Per me il risultato era scontato. Nel profondo ero convinta che il frutto dell’esperienza popolare non avrebbe tradito l’ottimismo e la fiducia che riponevo nei   poteri della natura per aiutare un’amica in difficoltà, bersagliata da avversari e, cosa stupefacente, da manovre subdole e scorrette di persone della sua stessa “fede”. Ero certa che i mezzi poco ortodossi applicati mi avrebbero  dato un riscontro oggettivo migliore di quelli consueti. Gli insegnamenti di mia nonna  non potevano essere fasulli o frutto di fantasia perchè era una donna alquanto concreta, oserei dire materialista, per niente credulona  e dedita a pratiche astruse, quindi ciò che mi aveva trasmesso doveva contenere un fondo di verità.  Eppoi,  la nonna,  sempre pronta a rispondere a domande impertinenti o hai mille perchè di noi nipoti in modo semplice e diretto,  mai ci aveva mentito ho raccontato frottole per ingraziarsi affetto o carpire l’attenzione, quindi il detto sulla salvia doveva  funzionare.  Per intenderci, nonna Gemma, non era usa ricorrere a  favole e raccontini di carattere astratto e strabiliante, piuttosto ci ripeteva che dovevamo coltivare l’arte  del fare, così un giorno eravamo pronti a comandare, (?) delegare, contestare….tantè che il gioco lo considerava un passatempo pericoloso perchè ci poteva abituare all’ozio, quindi ad essere fannulloni. Parole sacrosante, oggi… nessuno di noi appartiene alla categoria nel mirino di Brunetta….ma …allora assai pesanti, mentre i nostri coetanei correvano spensierati noi ragazzi, in base all’età, eravamo impegnati in qualcosa di serio utile all’avvenire…

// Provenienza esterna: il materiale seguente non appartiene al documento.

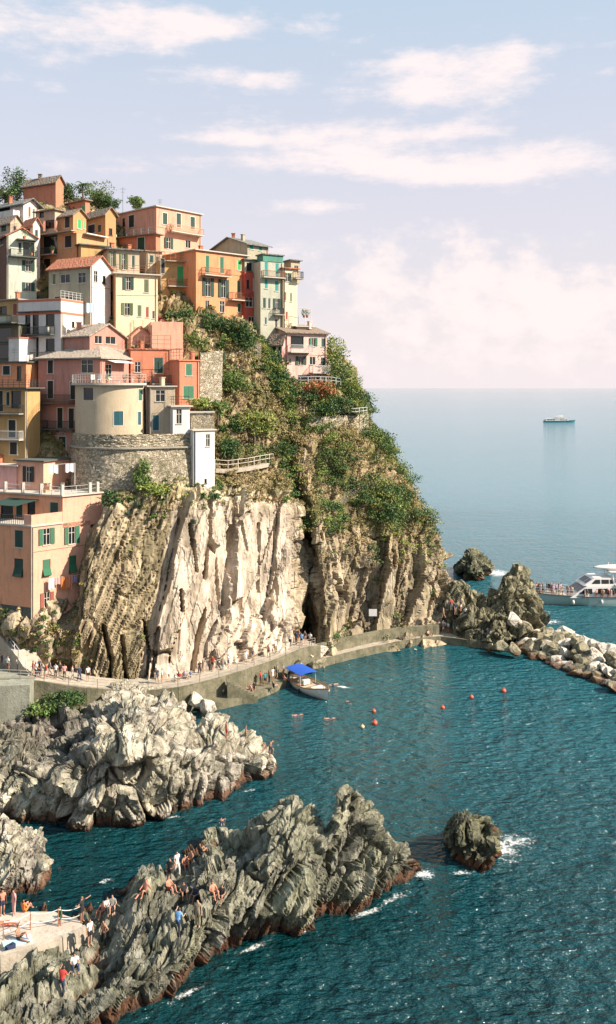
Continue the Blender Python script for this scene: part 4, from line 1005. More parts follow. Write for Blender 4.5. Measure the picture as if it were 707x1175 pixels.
# rose house
h = House('town_house', 'dusty rose house with a pale stone hip roof and white-framed narrow windows')
b = h.block(107, 115, 44, 172, 412, 545, 66, W['rose'], 'hip', TILE_P, rise=2.3, over=.5)
h.win('L 58 421 6 15 w:b;L 58 447 6.5 20 w:b;L 84 448 6 20 w:b;L 100 420 14 15 f;L 69 479.5 6 23 w:b;L 58.5 505.5 4 14 w:g;L 71.6 512 8 22 w:g;L 82 480 6 23 w:b;R 125 425 7 14 f;R 151 421 5 8 x;R 162 424 4 12 f')
h.bal('L', 41, 86, 462, 1.0, 1.0, DCONC, IRON); h.bal('L', 55, 88, 492, 1.0, 1.0, DCONC, IRON)
def rose_extra(s, root):
    q = MB(); u0, z, _ = b.uv('R', 121, 412.5); u1 = b.uv('R', 143, 413)[0]
    pts = [b.pt('R', u0, z, .02), b.pt('R', u1, z, .02), b.pt('R', u1, z-.35, 1.4), b.pt('R', u0, z-.35, 1.4)]
    q.hexa([v-Vector((0, 0, .05)) for v in pts]+pts); q.build('awning', WHITE, root)
    # arch over the entrance
    q = MB(); u, z, yy = b.uv('L', 71.6, 501)
    r_ = .62; prev = None
    for i in range(9):
        a = math.pi*i/8; e = b.pt('L', u+r_*math.cos(a), z+r_*math.sin(a), .05)
        if prev is not None: q.bar(prev, e, .07)
        prev = e
    q.build('door_arch', TRIM, root)
h.fn(rose_extra)
b2 = h.block(110.5, 103, 73, 143, 385, 430, 55, W['rose'], 'gable', TILE_P, rise=1.55, over=.35); h.win('R 113 389 9 11 x;R 127 388 12 12 x;L 85 389 3 4 d:b' if False else 'R 113 389 9 10 x;R 127 389 12 11 x')
h.build()
# salmon group behind the round house
h = House('town_house', 'apricot house with a plain sunlit cream wall, below the cream-yellow house')
h.block(115.5, 173, 126, 210, 372, 425, 14, W['apricot'], 'parapet', W['apricot'], rise=.35)
h.block(116.2, 150, 124, 174, 386, 430, 20, W['apricot'], 'gable', TILE_O, rise=1.3, over=.2); h.build()
h = House('town_house', 'red-orange house with a balcony grille and a small railed terrace, right of the rose house')
b = h.block(112.3, 150, 130, 197, 401, 470, 18, W['deep'], 'flat', TILE_O, over=.15)
h.win('R 182 419 11 18 c:g;R 158 421 7 12 f;R 168 443 8 10 d:b'); h.bal('R', 174, 200, 440, .9, 1.0, CONC, IRON)
h.fn(lambda s, r: rail_top(s, s.blocks[0], 1.7, RIRON)); h.build()
h = House('town_house', 'coral house with green shutters and an orange roof rail beside the scrub')
b = h.block(111.3, 206, 195, 229, 414, 485, 35, W['deep'], 'flat', W['deep'], over=.15)
h.win('R 217 424 8 14 c:m;R 216.6 450 13 15 c:m'); h.fn(lambda s, r: rail_top(s, s.blocks[0], 1.4, RIRON)); h.build()
# ochre block left
h = House('town_house', 'ochre apartment house with two balconies of white chairs, left edge above the pink terrace house')
b = h.block(106, 29, -24, 46, 446, 560, 72, W['ochre'], 'flat', DCONC, over=.5, maxw=6)
h.win('L 1 460 5 24 c:b;L 9 457.5 4.5 16 c:b;L 18.5 458 11 19 d:b;L 14 492 8 20 w:b;L 15.5 514.5 8 14 w:b;L -8 492 6 18 w:b')
h.bal('L', -20, 27, 474, .9, 1.0, CONC, IRON); h.bal('L', -20, 27, 503.5, .9, 1.0, PCONC, WIRON)
h.fn(lambda s, r: rail_top(s, s.blocks[0], .9, IRON)); h.build()
# ---- bottom-left pink house
h = House('town_house', 'big salmon-pink house at the lower left with a wide roof terrace')
D0 = 96
b = h.block(D0, 36, -40, 104, 605, 714, 44, plaster('warm orange pink plaster', (.88, .40, .22)), phiL=67, wallR=W['apricot'])  # left wall's shaded side painted in as a deeper plaster tone
h.win('L 21.5 618 10 20 c:g;L 21.5 651 10 20 v:g;L -10 620 10 20 c:g;R 53.5 615.5 18 19 s:m;R 82.5 614 17 20 s:m;R 53.5 651 9 18 v:m;R 83.5 647 8 19 v:m;R 54 689 15 19 s:r')
bA = b
u2 = b.uv('R', 72, 600)[0]
C2 = b.pt('R', u2, 0)
b2 = h.block(C2.y, 72, -40, 126, 570, 606, 44, plaster('warm orange pink plaster', (.88, .40, .22)), 'flat', PCONC, over=.25, phiL=67, wallR=W['apricot'])
h.win('L 62 584 10 16 c:g;L 36 585 9 20 d:b;L 8 585 14 20 d:b;L 22 584 8 18 c:g')
h.bal('L', -34, 71, 604, 0, 0) if False else None
def pink_extra(s, root):
    q = MB(); z = bA.zt+.003      # loggia floor with solid parapet
    q.hexa([bA.at(-.15, -.15, z), bA.at(-.15, u2-.02, z), bA.at(7.6, u2-.02, z), bA.at(7.6, -.15, z)]+[bA.at(-.15, -.15, z+.18), bA.at(-.15, u2-.02, z+.18), bA.at(7.6, u2-.02, z+.18), bA.at(7.6, -.15, z+.18)])
    q.build('loggia_floor', PCONC, root)
    q = MB(); q.obox(bA.at(0, 0, z+.18), bA.r*(u2-.03), bA.l*.14, Vector((0, 0, 1.15))); q.build('parapet', W['apricot'], root)
    q = MB(); q.obox(bA.at(.14, 0, z+.18), bA.l*.9, bA.r*.14, Vector((0, 0, 1.15))); q.build('parapet', W['apricot'], root)
    railing_on([bA.at(1.1, .1, z+.18), bA.at(7.5, .1, z+.18)], 1.0, IRON, .3, 'railing', root, 2)
    q = MB(); zz = b2.zt-.45      # green awning over the loggia
    pts = [b2.at(3.2, -.1, zz), b2.at(7.5, -.1, zz), b2.at(7.5, -3.0, zz-.5), b2.at(3.2, -3.0, zz-.5)]
    q.hexa([v-Vector((0, 0, .04)) for v in pts]+pts); q.build('awning', plain('dark green canvas', (.025, .06, .045), .8), root)
    z = b2.zt+.165                 # terrace pillars and rails
    P_ = [b2.at(8.2, -.05, z), b2.at(5.6, -.05, z), b2.at(3.0, -.05, z), b2.at(.0, -.05, z), b2.at(-.05, 3.4, z), b2.at(-.05, 4.4, z), b2.at(-.05, b2.wR-.1, z)]
    for e in P_:
        q = MB(); q.box(e+Vector((0, 0, .6)), .32, .32, 1.2, rz=math.radians(44)); q.build('pillar', PCONC, root)
    railing_on(P_, .95, WIRON, 2, 'railing', root, 2, .03)
    q = MB(); q.obox(bA.pt('R', -.06, bA.zb, .01), bA.r*.1, bA.normal('R')*.08, Vector((0, 0, bA.zt-bA.zb))); q.build('drainpipe', CONC, root)
    q = MB(); q.obox(bA.pt('L', .02, bA.zb, .012), bA.l*7.4, bA.normal('L')*.03, Vector((0, 0, 1.6))); q.build('plinth', DCONC, root)
h.fn(pink_extra); h.build(); b2_pink = b2
h = House('terrace_hut', 'small salmon hut with a dark flat roof standing on the pink house terrace', category='hut')
b = h.block(102.8, 50, 19, 84, 530, 572, 66, W['apricot'], 'flat', DCONC, over=.3)
h.win('L 33 544 13 18 s:b'); h.build()
h = House('town_house', 'low pink house wall at the left edge behind the terrace', category='house')
h.block(104.2, 19, -24, None, 535, 575, 75, W['blush'], 'flat', PCONC, maxw=4); h.win('L -8 548 8 12 c:g'); h.build()

h = House('town_house', 'weathered tan house between the orange tower house and the cream-yellow house')
h.block(123.3, 112, 104, 126, 300, 350, 40, W['tan'], 'flat', TILE_B); h.win('R 117 308 4 9 c:g;R 122 308 3 8 c:g'); h.build()
h = House('town_house', 'narrow white house between the mint-white house and the orange tower house')
h.block(125.5, 38, 26, 46, 256, 330, 45, W['white'], 'gable', TILE_O, rise=.8); h.win('R 42 268 4 9 c:g;L 32 266 5 8 c:g'); h.build()
h = House('town_house', 'tan gabled house at the left edge between the white villa and the mint-white house')
h.block(126.5, 12, -20, 26, 255, 300, 50, W['tan'], 'gable', TILE_B, rise=1.1, over=.3); h.win('L 4 262 6 8 c:g;R 17 263 4 8 c:b'); h.build()
h = House('town_house', 'low tan house with a brown roof between the red annex and the ochre house')
h.block(128.2, 168, 156, 186, 288, 330, 30, W['tan'], 'shed', TILE_B, rise=.8, over=.3); h.win('R 174 297 5 9 c:g;R 181 298 4 8 c:g'); h.build()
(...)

Essermi ricordata della nonna e della salvia forse non è stato un caso, forse la mia voglia di aiutare sinceramente un’amica, a sua insaputa, ha tirato fuori un lontano vissuto per ricordarmi di non disperdere la saggezza della gente semplice e, di non sottovalutare le vibrazioni dell’energia che si nasconde nella natura che ci ingloba. Soprattutto mi ha fatto riflettere sul perchè tanti giovanissimi vanno a zonzo a commettere stupidaggini, tipo  buttar giù sassi da un cavalcavia, ipotecando il loro futuro e  mettendo a rischio la vita delle persone.  Indirettamente mi ha confermato  che quando agisco con tutta l’anima, credo fermamente in quello che faccio  ottengo sempre un risultato proficuo, se  poi i fini  sono altruistici e implicano di mettere a tacere i sentimenti personali, campanilistici e faziosi, vi ricavo linfa rivitalizzante allo spirito e non è poco.  Sono doppiamente felice, orgogliosa della mia piantina di salvia e per aver contribuito ad un successo che la mia amica riteneva difficile da raggiungere, ovviamente per la crisi di consensi che sta subendo il PD, invece  è realtà. Da oggi farò  il possibile per tramandare quella ricchezza di  tradizioni popolari  che  conservo nella memoria, almeno eviterò che vengono ingoiate dal  marasma imperante che rigetta forme di credenze ritenute assurde immagini di proiezioni fiabesche, ossia forme irrazionali  prive di comprovato fondamento logico originate dalla superstizione e coltivate dall’ignoranza.